毎日新聞 2017年12月4日 地方版
https://mainichi.jp/articles/20171204/ddl/k17/040/115000c

 縄文人は農耕をしたのか−−。首都大学東京の山田昌久教授(考古学)らが今年、全国5カ所の研究施設と協力し、縄文人が食べた可能性がある植物の本格調査を始めた。北陸からは能登町の町真脇遺跡縄文館が参加。野生種の豆を植え、肥料の有無による収穫量の違いなどを調べて、遺跡から出土した植物の種などと比較する。研究の最先端を走る大学と、遺跡を熟知する地域がタッグを組み、歴史の謎に挑む。【久木田照子】

 ■遺跡周辺で栽培実験

 昨年の事前調査を経て、2019年までの3年間、調査を行う。研究代表者は岡山理科大の那須浩郎准教授(考古植物学)。岩手県一戸町▽山形県天童市▽静岡市▽能登町▽福岡市−−の縄文〜古墳時代の集落遺跡(国史跡)周辺で、植物の栽培実験をする。いずれも、遺跡に隣接する博物館などが協力。施設の敷地は開けているため、縄文集落のような日照環境を再現しやすいという利点もある。

 調査では、縄文時代に植物が大型化したメカニズムの解明を目指す。研究チームによると、近年、各地の縄文遺跡の発掘調査で、クリやツルマメ(大豆の祖先)などが野生の状態より大きく育っていたことが分かった。遺伝子の突然変異のほか日当たり、栄養などの環境が影響するとみて、調査を計画した。
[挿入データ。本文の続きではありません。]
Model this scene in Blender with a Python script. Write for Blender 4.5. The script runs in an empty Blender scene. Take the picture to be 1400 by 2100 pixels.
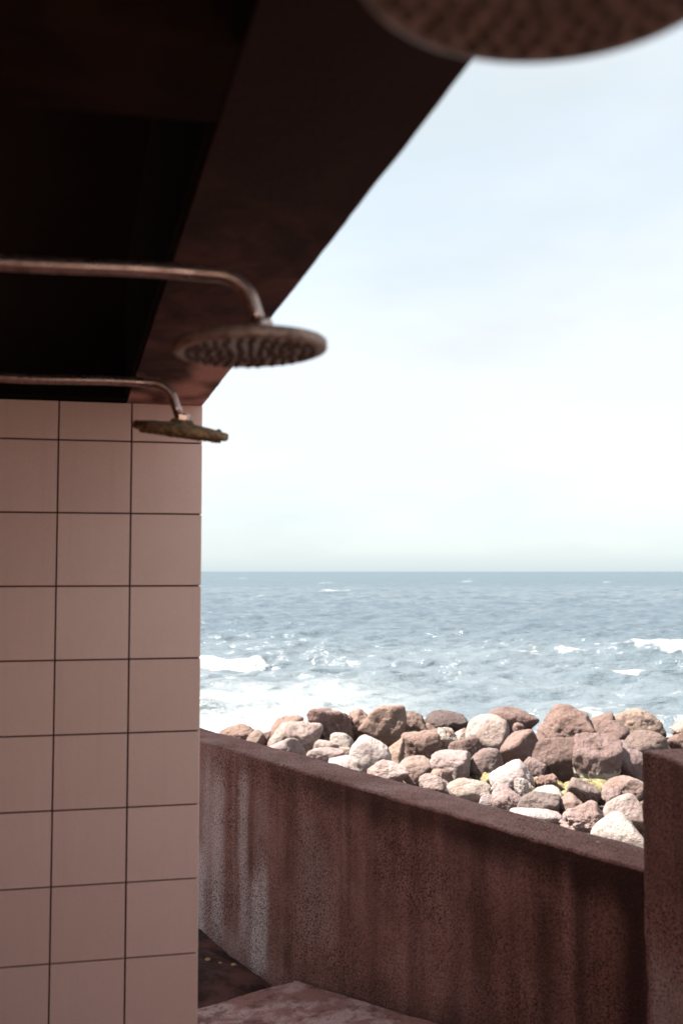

食べられる植物を縄文人が大量に得ていた状況が明らかになれば、農耕が行われていた可能性も浮かぶ。

 ■骨粉や貝粉、肥料に

 縄文館敷地の調査畑は12平方メートル。ツルマメとヤブツルアズキ(小豆の祖先)を、肥料を与えるものと与えないものに分けて育てた。肥料は縄文時代に存在した物を想定し、動物骨粉や貝粉などを選んだ。今年6月に植え、11月に収穫。目視では肥料を与えた方が豊作だった。今後は種の大きさや収量を計測する。また、館周辺のクリや、事前調査での収穫後に自然に芽吹いたイヌビエなどの観察も続ける。復元した石器で畑を耕す実験も検討するという。

 ■協力、双方に利点

 山田教授は、地域の担当者と協力する利点について「研究テーマに意義を感じ、関心を持つ人が畑をこまめに観察しなければ研究は成立しない」と話す。縄文館では高田秀樹館長が、肥料の与えすぎやイノシシの足跡などに気付くと、すぐに対応した。山田教授と高田館長らは、石器で木を伐採し先史時代の丸木舟を再現する研究にも一緒に取り組んでおり、協力しやすい下地が培われていたという。

 地域にとっても、大学の研究者と組む意味は大きい。研究成果によって、ここで生きた縄文人の生活や思考がひもとかれていく。高田館長は「研究は多くの人の歴史への関心を深め、地元で遺跡を守り活用する応援団を増やすはず」と期待する。